Six years later, Evans got out of the guard. It was 1963 and he and Vernell decided to move the family to California. The couple opened a shop where Evans made artificial limbs for amputees. They later lived in Arizona and Florida before retiring two years ago to Lonoke County, where Evans had lived as a boy when his family was sharecropping.

Last spring, Evans returned to Little Rock Central High for the first time in 50 years. He walked into the visitors center at the same corner where he and the guardsmen had kept the black students out of Central. A history book caught his eye.

On the book cover was a picture of him as a 21-year-old along with Lt. Col. Marion Johnson. They were turning the black students away from school and letting the white students pass through the blockade.

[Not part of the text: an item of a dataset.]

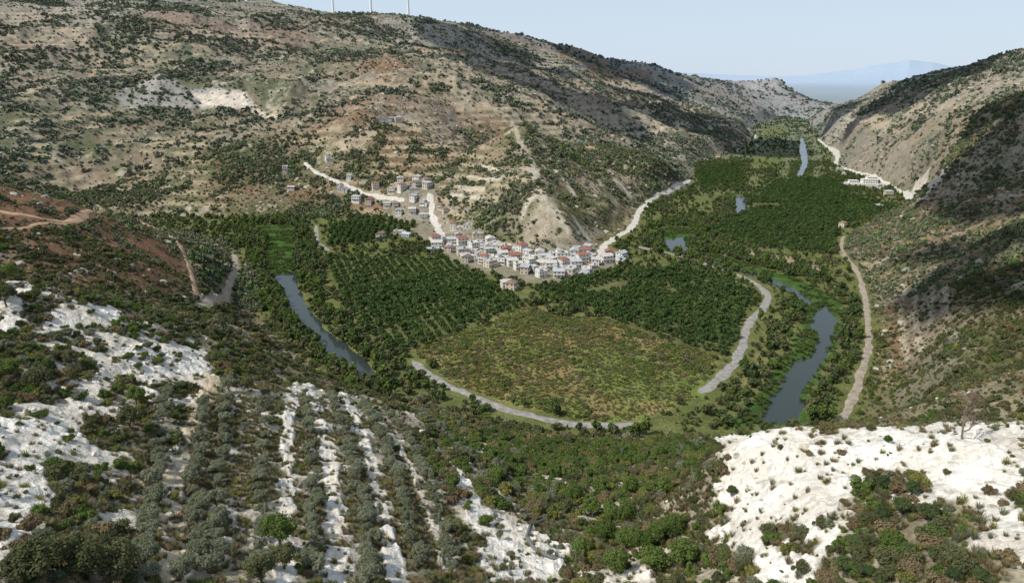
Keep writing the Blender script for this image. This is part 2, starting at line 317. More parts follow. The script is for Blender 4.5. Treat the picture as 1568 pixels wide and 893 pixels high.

When Evans asked park ranger Spirit Trickey who one of the black teenagers was in the picture, Trickey said, “That’s my mother.” The daughter of Minnijean Brown Trickey, Spirit has been a ranger at the visitor’s center for years.

“I said, ‘Oh, you got to be kidding! I hope she’s not mad at me,'” Evans said. “I was there under orders so there wasn’t nothing I could do about it.”

When the nine observe their 50th anniversary of their first full day at the all-white school next Tuesday, Evans hopes he gets a chance to tell them how much he respects what they did. He remembers them with awe.

“Those nine students had to be brave,” Evans said. “It’s almost like dumping one of us out in a foreign country. They didn’t know what to expect, I guess. Man!”